Courts not gender biased in DV & dowry cases

In the month of July, there were two court judgements which saw that courts are definitely moving away from the old school of laws that marital laws are biased towards the female sex, especially in cases related to domestic violence. Further there is a Judicial Order from the Supreme Court which is likely to weaken the powers of IPC related to dowry harassment.

The first one came from  Justice Dhingra of the Delhi High Court. It stated that a daughter in-law cannot book her in-laws under the Domestic Violence Act, if the parents are not living with their son and his wife who were stationed abroad. The court concluded that to constitute a family and domestic relationship means staying / living together under the very same roof. Clearly, the case was decided basis merits.

In another case, Justice V.M. Kanade of the Bombay High Court in his judgement has stated “It was difficult to accept that a house owned by in-laws could be treated as a shared household. It is difficult to consider a woman’s matrimonial home as shared household if it is not owned by the husband.”

This judgement now defines the concept of a matrimonial household. A house owned by a woman’s in-laws, cannot be considered a ‘shared household’. In accordance with Section 2 of the Domestic Violence Act, it protects the right of residence of estranged women in a shared household.

However, this judgement is bound to open a Pandora Box for it means that the estranged wife cannot stay in the matrimonial residence and it surely won’t be easy for her to get residential support (in renting an apartment) from the estranged husband. Further, it again clarifies that it is the husband’s (and not his family’s) responsibility to take care of his wife.

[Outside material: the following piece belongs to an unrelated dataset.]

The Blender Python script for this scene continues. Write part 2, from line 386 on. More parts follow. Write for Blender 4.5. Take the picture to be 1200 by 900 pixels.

Justice Kanade was referring to the case purview and probably will go ahead to give the lady rental support if would seek it than asking to live in the house where her husband lives and does not own it.

Times are changing and aspects about matters of marital disputes have been broadened over time, even though men, who are seemingly all over the web-space  hinting to be “the aggrieved one”, claim it to be otherwise!

But further to this, the court is even seeking an amendment to the Indian Penal Code to make dowry harassment a “compoundable offence” — which would allow willing families to settle their problems outside court. The Supreme Court has made the request, to be placed before Union Law Minister Veerappa Moily, in a unique way, through a judicial order.

However, if this happens it can lead to another Pandora’s box. Men claiming misuse of laws will suggest it to be a money-minting exercise by women who they claim are not aggrieved and women who complain being the victims. On the other, it does soften the law on men and their families who many times are guilty of dowry harrassment.

The amendment would relieve the courts from the “burden” of hearing dowry cases where warring families are happy to settle, but the penal code does not allow them to do so, the Supreme Court said in a July 30 dated judicial order. If the court’s “opinion” actually transforms into an amendment in the IPC, dowry harassment would become an offence which can be settled by affected parties, without permission of a court of law, possibly by means of paying some money to the victim and her family.

Dowry harassment (Section 498A of the IPC) is currently a non-bailable, non-compoundable (complaint once registered cannot be withdrawn) offence under the IPC, which attracts imprisonment up to three years. As per court records, conviction rate in dowry harassment cases is 2% — which appears to be more a case of a lack of matters’ pursuance for the long years involved and not an absence of truth in most cases. The fact is that most cases are dropped on way and not carried forth to the last legal post for the judgement as the process/procedure involved appears to be so time taking that the end result begins to look futile.